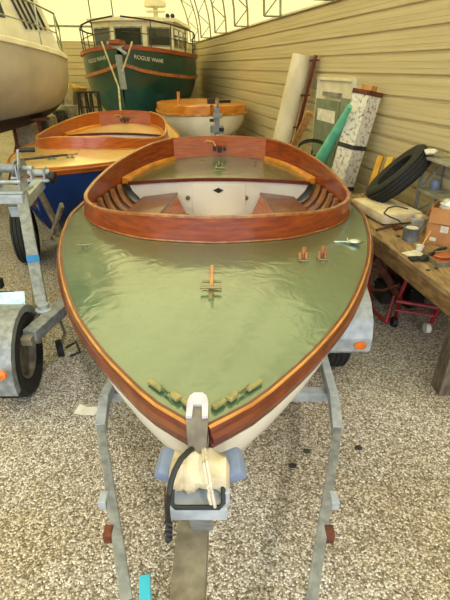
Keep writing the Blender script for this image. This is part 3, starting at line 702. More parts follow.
p = az(0, 283, .66); bm = B(); box(bm, W_(p+V((-.06, 0, .0))), (.16, .05, .08), bev=.01); box(bm, W_(pc+V((-.1, .09, .02))), (.3, .04, .04), bev=.005); beam(bm, W_(pc+V((-.1, .1, 0))), W_((wc.x-.25, wc.y, .35)), .05, .05); obj('tail_light_bracket', bm, 'black', lt)

# -------------------------------------------------- workbench and contents
BZ = .8
f0 = az(449, 292, BZ); f9 = az(373, 235, BZ); bd = (f9-f0).normalized(); bn = V((bd.y, -bd.x, 0))
q0 = f0-bd*.12; q9 = f9+bd*1.35
wb = thing('workbench', 'long heavy timber workbench with worn top along the right wall', 'workbench', (q0.x, q0.y, 0)); O4 = V((q0.x, q0.y, 0))
def X_(p): return V(p)-O4
DP = .82
bm = B()
for k in range(4):
    a = q0+bn*(DP*(k+.5)/4); b = q9+bn*(DP*(k+.5)/4); beam(bm, X_(a-V((0, 0, .02))), X_(b-V((0, 0, .02))), DP/4-.004, .04, .003)
obj('bench_top', bm, 'bench', wb)
bm = B(); beam(bm, X_(q0+bn*.03-V((0, 0, .1))), X_(q9+bn*.03-V((0, 0, .1))), .04, .12, .003); obj('front_apron', bm, 'benchdark', wb)
bm = B(); beam(bm, X_(q0+bn*(DP-.03)-V((0, 0, .115))), X_(q9+bn*(DP-.03)-V((0, 0, .115))), .04, .145, .003); obj('back_apron', bm, 'benchdark', wb)
for p in (q0+bd*.07, q9-bd*.1, (q0+q9)/2+bd*.6):
    for k in (.12, DP-.1):
        if k < .2 and p is not None and (p-q9).length > .3 and (p-q0).length > .3: continue
        bm = B(); c = p+bn*k; beam(bm, X_((c.x, c.y, .0)), X_((c.x, c.y, BZ-.04)), .1, .13, .005); obj('leg', bm, 'oldwood', wb)
def bz(u, v, e=0): return az(u, v, BZ+e)
RZ = atan2(-bd.x, bd.y)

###

» Exercise brief: Reproduce the full listing above verbatim, with no pictures included.

» Correct result:
Keep writing the Blender script for this image. This is part 3, starting at line 702. More parts follow.
p = az(0, 283, .66); bm = B(); box(bm, W_(p+V((-.06, 0, .0))), (.16, .05, .08), bev=.01); box(bm, W_(pc+V((-.1, .09, .02))), (.3, .04, .04), bev=.005); beam(bm, W_(pc+V((-.1, .1, 0))), W_((wc.x-.25, wc.y, .35)), .05, .05); obj('tail_light_bracket', bm, 'black', lt)

# -------------------------------------------------- workbench and contents
BZ = .8
f0 = az(449, 292, BZ); f9 = az(373, 235, BZ); bd = (f9-f0).normalized(); bn = V((bd.y, -bd.x, 0))
q0 = f0-bd*.12; q9 = f9+bd*1.35
wb = thing('workbench', 'long heavy timber workbench with worn top along the right wall', 'workbench', (q0.x, q0.y, 0)); O4 = V((q0.x, q0.y, 0))
def X_(p): return V(p)-O4
DP = .82
bm = B()
for k in range(4):
    a = q0+bn*(DP*(k+.5)/4); b = q9+bn*(DP*(k+.5)/4); beam(bm, X_(a-V((0, 0, .02))), X_(b-V((0, 0, .02))), DP/4-.004, .04, .003)
obj('bench_top', bm, 'bench', wb)
bm = B(); beam(bm, X_(q0+bn*.03-V((0, 0, .1))), X_(q9+bn*.03-V((0, 0, .1))), .04, .12, .003); obj('front_apron', bm, 'benchdark', wb)
bm = B(); beam(bm, X_(q0+bn*(DP-.03)-V((0, 0, .115))), X_(q9+bn*(DP-.03)-V((0, 0, .115))), .04, .145, .003); obj('back_apron', bm, 'benchdark', wb)
for p in (q0+bd*.07, q9-bd*.1, (q0+q9)/2+bd*.6):
    for k in (.12, DP-.1):
        if k < .2 and p is not None and (p-q9).length > .3 and (p-q0).length > .3: continue
        bm = B(); c = p+bn*k; beam(bm, X_((c.x, c.y, .0)), X_((c.x, c.y, BZ-.04)), .1, .13, .005); obj('leg', bm, 'oldwood', wb)
def bz(u, v, e=0): return az(u, v, BZ+e)
RZ = atan2(-bd.x, bd.y)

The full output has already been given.